During the last ten days of December, Japanese motorcycle brigades patrolled Nanking while Japanese soldiers shouldering loaded rifles guarded the entrances to all the streets, avenues, and alleys. Troops went from door to door, demanding that the doors be opened to welcome the victorious armies. The moment the shopkeepers complied, the Japanese opened fire on them. The imperial army massacred thousands of people in this manner and then systematically looted the stores and burned whatever they had no use for.

THE JAPANESE JOURNALISTS

These atrocities shocked many of the Japanese correspondents who had followed the troops to Nanking. A horrified Mainichi Shimbun reporter watched the Japanese line up Chinese prisoners on top of the wall near Chungshan Gate and charge at them with bayonets fixed on rifles. “One by one the prisoners fell down to the outside of the wall,” the reporter wrote. “Blood splattered everywhere. The chilling atmosphere made one’s hair stand on end and limbs tremble with fear. I stood there at a total loss and did not know what to do.”

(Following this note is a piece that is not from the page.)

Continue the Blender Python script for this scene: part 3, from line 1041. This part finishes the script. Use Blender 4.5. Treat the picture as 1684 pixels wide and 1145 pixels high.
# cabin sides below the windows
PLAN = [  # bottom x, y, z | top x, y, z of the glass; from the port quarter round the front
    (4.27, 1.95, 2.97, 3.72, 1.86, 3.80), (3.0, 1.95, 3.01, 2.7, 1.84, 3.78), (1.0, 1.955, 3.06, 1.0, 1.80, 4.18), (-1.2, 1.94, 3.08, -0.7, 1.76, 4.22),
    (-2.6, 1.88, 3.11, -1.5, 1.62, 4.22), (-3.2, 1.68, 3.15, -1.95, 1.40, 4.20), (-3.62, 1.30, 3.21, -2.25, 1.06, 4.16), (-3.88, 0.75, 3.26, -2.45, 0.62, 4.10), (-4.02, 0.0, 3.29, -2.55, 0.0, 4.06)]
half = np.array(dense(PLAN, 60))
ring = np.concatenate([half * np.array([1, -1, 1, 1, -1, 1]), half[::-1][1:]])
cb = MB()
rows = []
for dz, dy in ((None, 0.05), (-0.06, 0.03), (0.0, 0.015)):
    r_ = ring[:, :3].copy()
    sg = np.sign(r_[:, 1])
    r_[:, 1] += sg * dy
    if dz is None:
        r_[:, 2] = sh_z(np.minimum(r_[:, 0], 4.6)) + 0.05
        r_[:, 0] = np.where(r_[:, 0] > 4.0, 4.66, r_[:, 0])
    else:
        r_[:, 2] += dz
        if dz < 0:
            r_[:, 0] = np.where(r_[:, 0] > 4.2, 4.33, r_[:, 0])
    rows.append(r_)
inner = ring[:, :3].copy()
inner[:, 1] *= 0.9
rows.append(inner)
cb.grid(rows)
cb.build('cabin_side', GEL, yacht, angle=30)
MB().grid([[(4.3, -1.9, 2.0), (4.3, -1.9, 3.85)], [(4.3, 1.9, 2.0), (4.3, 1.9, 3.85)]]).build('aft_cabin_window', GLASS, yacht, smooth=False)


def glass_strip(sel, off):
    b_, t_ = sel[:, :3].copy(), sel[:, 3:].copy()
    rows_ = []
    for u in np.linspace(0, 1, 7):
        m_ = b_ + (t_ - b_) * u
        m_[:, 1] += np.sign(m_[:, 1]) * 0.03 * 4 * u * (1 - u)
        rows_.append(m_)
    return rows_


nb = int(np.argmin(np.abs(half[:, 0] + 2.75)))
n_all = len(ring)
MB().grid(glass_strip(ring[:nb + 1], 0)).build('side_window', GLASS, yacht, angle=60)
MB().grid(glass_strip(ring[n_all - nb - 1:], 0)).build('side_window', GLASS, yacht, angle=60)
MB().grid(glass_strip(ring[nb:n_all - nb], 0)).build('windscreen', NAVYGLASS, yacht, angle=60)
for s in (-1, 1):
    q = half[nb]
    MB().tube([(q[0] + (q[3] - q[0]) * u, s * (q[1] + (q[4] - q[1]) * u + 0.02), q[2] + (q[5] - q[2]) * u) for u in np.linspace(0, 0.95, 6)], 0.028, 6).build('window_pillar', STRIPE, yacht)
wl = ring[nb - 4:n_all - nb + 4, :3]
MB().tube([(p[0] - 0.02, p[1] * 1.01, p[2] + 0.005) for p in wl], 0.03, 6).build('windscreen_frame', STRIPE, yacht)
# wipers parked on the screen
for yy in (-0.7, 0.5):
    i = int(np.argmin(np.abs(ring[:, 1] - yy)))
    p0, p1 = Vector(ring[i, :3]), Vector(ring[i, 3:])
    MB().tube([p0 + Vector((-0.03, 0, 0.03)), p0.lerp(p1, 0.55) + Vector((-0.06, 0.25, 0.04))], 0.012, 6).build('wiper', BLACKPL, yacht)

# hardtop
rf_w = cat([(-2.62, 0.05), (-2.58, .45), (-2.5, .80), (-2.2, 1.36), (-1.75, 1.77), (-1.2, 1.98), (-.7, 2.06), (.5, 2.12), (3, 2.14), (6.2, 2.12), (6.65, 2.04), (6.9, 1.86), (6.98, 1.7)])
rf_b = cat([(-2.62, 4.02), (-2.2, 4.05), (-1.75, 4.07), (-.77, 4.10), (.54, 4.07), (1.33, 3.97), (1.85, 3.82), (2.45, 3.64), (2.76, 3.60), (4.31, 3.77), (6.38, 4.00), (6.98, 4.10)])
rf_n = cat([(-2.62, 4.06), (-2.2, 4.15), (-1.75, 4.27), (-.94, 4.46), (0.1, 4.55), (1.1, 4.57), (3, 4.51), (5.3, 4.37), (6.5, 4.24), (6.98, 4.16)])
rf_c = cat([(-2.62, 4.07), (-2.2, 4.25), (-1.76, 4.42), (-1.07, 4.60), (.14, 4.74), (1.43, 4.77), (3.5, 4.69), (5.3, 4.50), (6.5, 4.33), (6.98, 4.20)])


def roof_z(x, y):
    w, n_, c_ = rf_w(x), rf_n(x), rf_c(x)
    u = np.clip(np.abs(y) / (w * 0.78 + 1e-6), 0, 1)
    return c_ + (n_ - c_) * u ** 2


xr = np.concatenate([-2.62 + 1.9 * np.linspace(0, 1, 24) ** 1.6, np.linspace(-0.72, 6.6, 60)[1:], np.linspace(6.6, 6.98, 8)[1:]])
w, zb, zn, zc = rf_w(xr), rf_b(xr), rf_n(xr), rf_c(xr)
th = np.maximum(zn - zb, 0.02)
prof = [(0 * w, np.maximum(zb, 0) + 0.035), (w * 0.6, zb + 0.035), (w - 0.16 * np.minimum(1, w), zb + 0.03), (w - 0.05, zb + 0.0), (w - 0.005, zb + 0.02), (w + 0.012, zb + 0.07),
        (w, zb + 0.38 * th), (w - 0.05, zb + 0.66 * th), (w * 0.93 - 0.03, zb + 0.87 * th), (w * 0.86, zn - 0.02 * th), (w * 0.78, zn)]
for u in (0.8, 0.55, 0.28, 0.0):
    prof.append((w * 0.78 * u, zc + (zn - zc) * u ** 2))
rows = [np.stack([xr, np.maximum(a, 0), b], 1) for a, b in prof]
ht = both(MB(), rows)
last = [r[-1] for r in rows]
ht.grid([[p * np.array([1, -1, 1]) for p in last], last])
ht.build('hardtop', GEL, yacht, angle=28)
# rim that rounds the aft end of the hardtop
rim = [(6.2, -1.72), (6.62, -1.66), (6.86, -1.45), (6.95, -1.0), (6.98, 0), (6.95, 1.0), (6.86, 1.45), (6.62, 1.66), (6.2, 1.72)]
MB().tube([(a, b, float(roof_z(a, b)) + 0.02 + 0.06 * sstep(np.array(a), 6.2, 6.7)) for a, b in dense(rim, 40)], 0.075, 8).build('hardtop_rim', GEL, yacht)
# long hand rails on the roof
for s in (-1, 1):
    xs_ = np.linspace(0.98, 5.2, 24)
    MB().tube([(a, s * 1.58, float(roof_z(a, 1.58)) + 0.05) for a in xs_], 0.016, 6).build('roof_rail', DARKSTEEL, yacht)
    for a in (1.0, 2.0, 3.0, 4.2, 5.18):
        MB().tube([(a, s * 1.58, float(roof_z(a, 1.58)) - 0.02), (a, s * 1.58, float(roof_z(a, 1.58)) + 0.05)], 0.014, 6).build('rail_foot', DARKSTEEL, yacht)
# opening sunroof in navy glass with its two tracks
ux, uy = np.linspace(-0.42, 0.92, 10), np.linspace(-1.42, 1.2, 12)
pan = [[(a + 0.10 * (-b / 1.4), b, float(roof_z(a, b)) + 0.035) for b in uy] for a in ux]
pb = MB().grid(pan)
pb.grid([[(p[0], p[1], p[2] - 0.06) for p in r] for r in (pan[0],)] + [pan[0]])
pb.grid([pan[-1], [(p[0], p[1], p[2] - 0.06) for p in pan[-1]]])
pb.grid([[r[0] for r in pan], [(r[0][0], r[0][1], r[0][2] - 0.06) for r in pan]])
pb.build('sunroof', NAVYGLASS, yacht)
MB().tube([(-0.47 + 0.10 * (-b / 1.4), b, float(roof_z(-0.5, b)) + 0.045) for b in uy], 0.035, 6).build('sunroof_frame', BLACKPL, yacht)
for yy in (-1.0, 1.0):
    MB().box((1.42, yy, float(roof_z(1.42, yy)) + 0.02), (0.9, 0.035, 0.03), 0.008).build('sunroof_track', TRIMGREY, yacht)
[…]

He was not alone in his reaction. Many other reporters—even seasoned war correspondents—recoiled at the orgy of violence, and their exclamations found their way into print. From Imai Masatake, a Japanese military correspondent:

On Hsiakwan wharves, there was the dark silhouette of a mountain made of dead bodies. About fifty to one hundred people were toiling there, dragging bodies from the mountain of corpses and throwing them into the Yangtze River. The bodies dripped blood, some of them still alive and moaning weakly, their limbs twitching. The laborers were busy working in total silence, as in a pantomime. In the dark one could barely see the opposite bank of the river. On the pier was a field of glistening mud under the moon’s dim light. Wow! That’s all blood!